-- Your task --
Skipping all pictures, set down the lines of the listing from the first through the one with "rad = math.radians".
============
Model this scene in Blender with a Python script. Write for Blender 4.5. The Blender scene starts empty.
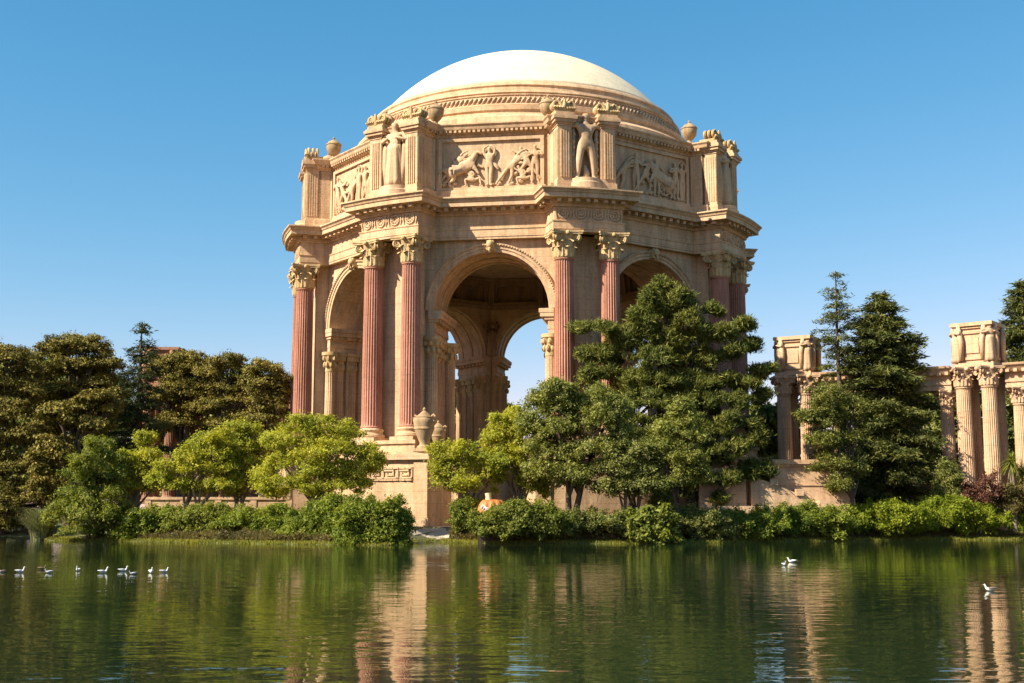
import bpy, bmesh, math, random
import numpy as np
from mathutils import Vector

scene = bpy.context.scene
COL = scene.collection
PI = math.pi
rad = math.radians

# ------------------------------------------------------------------ camera, sky, sun, exposure
CAM_H, FPX, PITCH, YAW = 2.5, 1243.0, rad(7.627), rad(0.517)
cd = bpy.data.cameras.new('camera')
cam = bpy.data.objects.new('camera', cd)
COL.objects.link(cam)
cam.location = (0, 0, CAM_H)
cam.rotation_euler = (PI / 2 + PITCH, 0, YAW)
cd.sensor_width = 36.0
cd.lens = FPX / 1024 * 36.0
cd.clip_start, cd.clip_end = 0.5, 9000
scene.camera = cam

SUN_AZ, SUN_EL = -61.0, 40.0          # azimuth from the camera's side of the rotunda, negative to the left
sdir = Vector((math.sin(rad(SUN_AZ)) * math.cos(rad(SUN_EL)), -math.cos(rad(SUN_AZ)) * math.cos(rad(SUN_EL)), math.sin(rad(SUN_EL))))
world = bpy.data.worlds.new('World')
scene.world = world
world.use_nodes = True
wn = world.node_tree
sky = wn.nodes.new('ShaderNodeTexSky')
sky.sky_type = 'NISHITA'
sky.sun_disc = False
sky.sun_elevation = rad(SUN_EL)
sky.sun_rotation = math.atan2(sdir.x, sdir.y)
sky.altitude = 0
sky.air_density = 1.0
sky.dust_density = 0.25
sky.ozone_density = 1.0
bg = wn.nodes['Background']
# white balance of the sky: a deeper zenith, a bluer horizon
sep = wn.nodes.new('ShaderNodeSeparateColor')
comb = wn.nodes.new('ShaderNodeCombineColor')
wn.links.new(sky.outputs[0], sep.inputs[0])
for idx, e_, k in ((0, 1.70, 0.259), (1, 0.85, 0.859), (2, 0.70, 1.286)):
    pw = wn.nodes.new('ShaderNodeMath'); pw.operation = 'POWER'; pw.inputs[1].default_value = e_
    wn.links.new(sep.outputs[idx], pw.inputs[0])
    src = pw.outputs[0]
    m_ = wn.nodes.new('ShaderNodeMath'); m_.operation = 'MULTIPLY'; m_.inputs[1].default_value = k
    wn.links.new(src, m_.inputs[0]); wn.links.new(m_.outputs[0], comb.inputs[idx])
wn.links.new(comb.outputs[0], bg.inputs[0])
bg.inputs[1].default_value = 0.088
sl = bpy.data.lights.new('sun', 'SUN')
sun = bpy.data.objects.new('sun', sl)
COL.objects.link(sun)
sl.energy = 4.8
sl.angle = rad(0.53)
sl.color = (1.0, 0.90, 0.74)
sun.rotation_euler = sdir.to_track_quat('Z', 'Y').to_euler()
sun.location = sdir * 300
scene.view_settings.view_transform = 'Standard'
scene.view_settings.look = 'None'
scene.view_settings.exposure = 1.22
scene.view_settings.gamma = 1.0
scene.render.engine = 'CYCLES'
scene.cycles.max_bounces = 6
scene.cycles.diffuse_bounces = 3
scene.cycles.glossy_bounces = 3
scene.cycles.transmission_bounces = 3
scene.cycles.transparent_max_bounces = 4
scene.cycles.caustics_reflective = False
scene.cycles.caustics_refractive = False
scene.cycles.use_denoising = True

# ------------------------------------------------------------------ helpers
def ray(px, py):
    x, z = (px - 512) / FPX, -(py - 341.5) / FPX
    cp, sp = math.cos(PITCH), math.sin(PITCH)
    y, z = cp - sp * z, sp + cp * z
    c, s = math.cos(YAW), math.sin(YAW)
    return np.array([c * x - s * y, s * x + c * y, z])

def at(px, py, Y):
    """world point seen at a pixel, at world distance Y"""
    v = ray(px, py)
    return np.array([0, 0, CAM_H]) + v * (Y / v[1])

def ppm(Y):
    return FPX / Y

def tag(o, label=None, cat=None, group=None, kind=None):
    if label: o['label'] = label
    if cat: o['category'] = cat
    if group: o['group'] = group
    if kind: o['kind'] = kind
    return o

def empty(name, loc, rz=0.0):
    o = bpy.data.objects.new(name, None)
    COL.objects.link(o)
    o.location = loc
    o.rotation_euler = (0, 0, rz)
    o.empty_display_size = 0.5
    return o

def rot2(p, a):
    c, s = math.cos(a), math.sin(a)
    return (p[0] * c - p[1] * s, p[0] * s + p[1] * c)

class MB:
    def __init__(self):
        self.v, self.f = [], []
        self.T = None
    def place(self, x=0, y=0, z=0, a=0.0):
        c, s = math.cos(a), math.sin(a)
        self.T = lambda p: (p[0] * c - p[1] * s + x, p[0] * s + p[1] * c + y, p[2] + z)
        return self
    def add(self, vs, fs):
        n = len(self.v)
        if self.T:
            vs = [self.T(p) for p in vs]
        self.v.extend([tuple(p) for p in vs])
        self.f.extend([tuple(i + n for i in f) for f in fs])
        return self
    def prism(self, poly, z0, z1):
        n = len(poly)
        vs = [(p[0], p[1], z0) for p in poly] + [(p[0], p[1], z1) for p in poly]
        fs = [tuple(range(n))[::-1], tuple(range(n, 2 * n))]
        fs += [(i, (i + 1) % n, (i + 1) % n + n, i + n) for i in range(n)]
        return self.add(vs, fs)
    def box(self, x0, x1, y0, y1, z0, z1):
        return self.prism([(x0, y0), (x1, y0), (x1, y1), (x0, y1)], z0, z1)
    def obox(self, c, size, a):
        hx, hy = size[0] / 2, size[1] / 2
        P = [rot2(p, a) for p in ((-hx, -hy), (hx, -hy), (hx, hy), (-hx, hy))]
        return self.prism([(c[0] + p[0], c[1] + p[1]) for p in P], c[2], c[2] + size[2])
    def lathe(self, prof, seg=24, cx=0, cy=0, a0=0, a1=2 * PI, cz=0, cap=True):
        full = abs(a1 - a0 - 2 * PI) < 1e-6
        m = seg if full else seg + 1
        vs, fs = [], []
        for r, z in prof:
            for i in range(m):
                a = a0 + (a1 - a0) * i / seg
                vs.append((cx + r * math.sin(a), cy - r * math.cos(a), z + cz))
        for j in range(len(prof) - 1):
            for i in range(seg):
                k = (i + 1) % m
                fs.append((j * m + i, j * m + k, (j + 1) * m + k, (j + 1) * m + i))
        if cap and full:
            fs.append(tuple(range(m))[::-1])
            fs.append(tuple((len(prof) - 1) * m + i for i in range(m)))
        return self.add(vs, fs)
    def sweep(self, path, prof, closed=True):
        """profile [(out, z)] carried round a plan path with mitred corners; outward is right of travel"""
        n = len(path)
        mit = []
        for i in range(n):
            p = np.array(path[i])
            a = np.array(path[i - 1]) if (i > 0 or closed) else None
            b = np.array(path[(i + 1) % n]) if (i < n - 1 or closed) else None
            ns = []
            for q0, q1 in ((a, p), (p, b)):
                if q0 is None or q1 is None: continue
                d = q1 - q0
                d = d / np.linalg.norm(d)
                ns.append(np.array([d[1], -d[0]]))
            if len(ns) == 2:
                m = ns[0] + ns[1]
                m = m / max(0.3, 1 + ns[0] @ ns[1])
            else:
                m = ns[0]
            mit.append(m)
        vs, fs = [], []
        for o, z in prof:
            for i in range(n):
                q = np.array(path[i]) + mit[i] * o
                vs.append((q[0], q[1], z))
        seg = n if closed else n - 1
        for j in range(len(prof) - 1):
            for i in range(seg):
                k = (i + 1) % n
                fs.append((j * n + i, j * n + k, (j + 1) * n + k, (j + 1) * n + i))
        if not closed:
            fs.append(tuple(j * n for j in range(len(prof))))
            fs.append(tuple(j * n + n - 1 for j in range(len(prof)))[::-1])
        return self.add(vs, fs)
    def tube(self, pts, radii, seg=7):
        pts = [np.array(p, float) for p in pts]
        vs, fs = [], []
        n = len(pts)
        for i, p in enumerate(pts):
            d = pts[min(i + 1, n - 1)] - pts[max(i - 1, 0)]
            d = d / (np.linalg.norm(d) + 1e-9)
            u = np.cross(d, (0, 0, 1)) if abs(d[2]) < 0.95 else np.cross(d, (1, 0, 0))
            u = u / np.linalg.norm(u)
            w = np.cross(d, u)
            for k in range(seg):
                a = 2 * PI * k / seg
                vs.append(tuple(p + (u * math.cos(a) + w * math.sin(a)) * radii[i]))
        for i in range(n - 1):
            for k in range(seg):
                fs.append((i * seg + k, i * seg + (k + 1) % seg, (i + 1) * seg + (k + 1) % seg, (i + 1) * seg + k))
        fs.append(tuple(range(seg))[::-1])
        fs.append(tuple((n - 1) * seg + k for k in range(seg)))
        return self.add(vs, fs)
    def ball(self, c, r, seg=10, rings=6):
        if not hasattr(r, '__len__'): r = (r, r, r)
        vs, fs = [], []
        for j in range(1, rings):
            t = PI * j / rings
            for i in range(seg):
                a = 2 * PI * i / seg
                vs.append((c[0] + r[0] * math.sin(t) * math.cos(a), c[1] + r[1] * math.sin(t) * math.sin(a), c[2] - r[2] * math.cos(t)))
        b = len(vs)
        vs += [(c[0], c[1], c[2] - r[2]), (c[0], c[1], c[2] + r[2])]
        for j in range(rings - 2):
            for i in range(seg):
                k = (i + 1) % seg
                fs.append((j * seg + i, j * seg + k, (j + 1) * seg + k, (j + 1) * seg + i))
        for i in range(seg):
            k = (i + 1) % seg
            fs.append((b, k, i))
            fs.append((b + 1, (rings - 2) * seg + i, (rings - 2) * seg + k))
        return self.add(vs, fs)
    def torus(self, c, R, r, axis='y', seg=16, ts=6):
        vs, fs = [], []
        for i in range(seg):
            a = 2 * PI * i / seg
            for j in range(ts):
                b = 2 * PI * j / ts
                q = R + r * math.cos(b)
                if axis == 'y': p = (c[0] + q * math.cos(a), c[1] + r * math.sin(b), c[2] + q * math.sin(a))
                elif axis == 'x': p = (c[0] + r * math.sin(b), c[1] + q * math.cos(a), c[2] + q * math.sin(a))
                else: p = (c[0] + q * math.cos(a), c[1] + q * math.sin(a), c[2] + r * math.sin(b))
                vs.append(p)
        for i in range(seg):
            for j in range(ts):
                fs.append((i * ts + j, ((i + 1) % seg) * ts + j, ((i + 1) % seg) * ts + (j + 1) % ts, i * ts + (j + 1) % ts))
        return self.add(vs, fs)
    def mesh(self, name, mat, smooth=None, fix=True):
        me = bpy.data.meshes.new(name)
        me.from_pydata(self.v, [], self.f)
        if fix:
            bm = bmesh.new()
            bm.from_mesh(me)
            bmesh.ops.recalc_face_normals(bm, faces=bm.faces)
            bm.to_mesh(me)
            bm.free()
        if smooth is not None:
            me.shade_smooth()
            if smooth < 179:
                me.set_sharp_from_angle(angle=rad(smooth))
        me.materials.append(mat)
        return me
    def build(self, name, mat, parent=None, smooth=None, fix=True):
        o = bpy.data.objects.new(name, self.mesh(name, mat, smooth, fix))
        COL.objects.link(o)
        if parent: o.parent = parent
        return o

def copy_tree(o, parent=None):
    c = o.copy()
    COL.objects.link(c)
    c.parent = parent
    for ch in list(o.children):
        copy_tree(ch, c)
    return c

def skin_mesh(joints, bones, levels=1):
    """one continuous figure grown round a stick skeleton; joints {name:(x,y,z,r)}; first joint is the root"""
    names = list(joints)
    me = bpy.data.meshes.new('figure')
    me.from_pydata([joints[n][:3] for n in names], [(names.index(a), names.index(b)) for a, b in bones], [])
    o = bpy.data.objects.new('figure', me)
    COL.objects.link(o)
    o.modifiers.new('skin', 'SKIN')
    for i, n in enumerate(names):
        sv = me.skin_vertices[0].data[i]
        r = joints[n][3]
        sv.radius = (r, r) if not hasattr(r, '__len__') else r
        sv.use_root = (i == 0)
    ss = o.modifiers.new('sub', 'SUBSURF')
    ss.levels = levels
    dg = bpy.context.evaluated_depsgraph_get()
    ev = o.evaluated_get(dg)
    m2 = ev.to_mesh()
    V = np.array([v.co[:] for v in m2.vertices])
    F = [tuple(p.vertices) for p in m2.polygons]
    ev.to_mesh_clear()
    bpy.data.objects.remove(o)
    bpy.data.meshes.remove(me)
    return V, F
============
-- Reply to the task --
Model this scene in Blender with a Python script. Write for Blender 4.5. The Blender scene starts empty.
import bpy, bmesh, math, random
import numpy as np
from mathutils import Vector

scene = bpy.context.scene
COL = scene.collection
PI = math.pi
rad = math.radians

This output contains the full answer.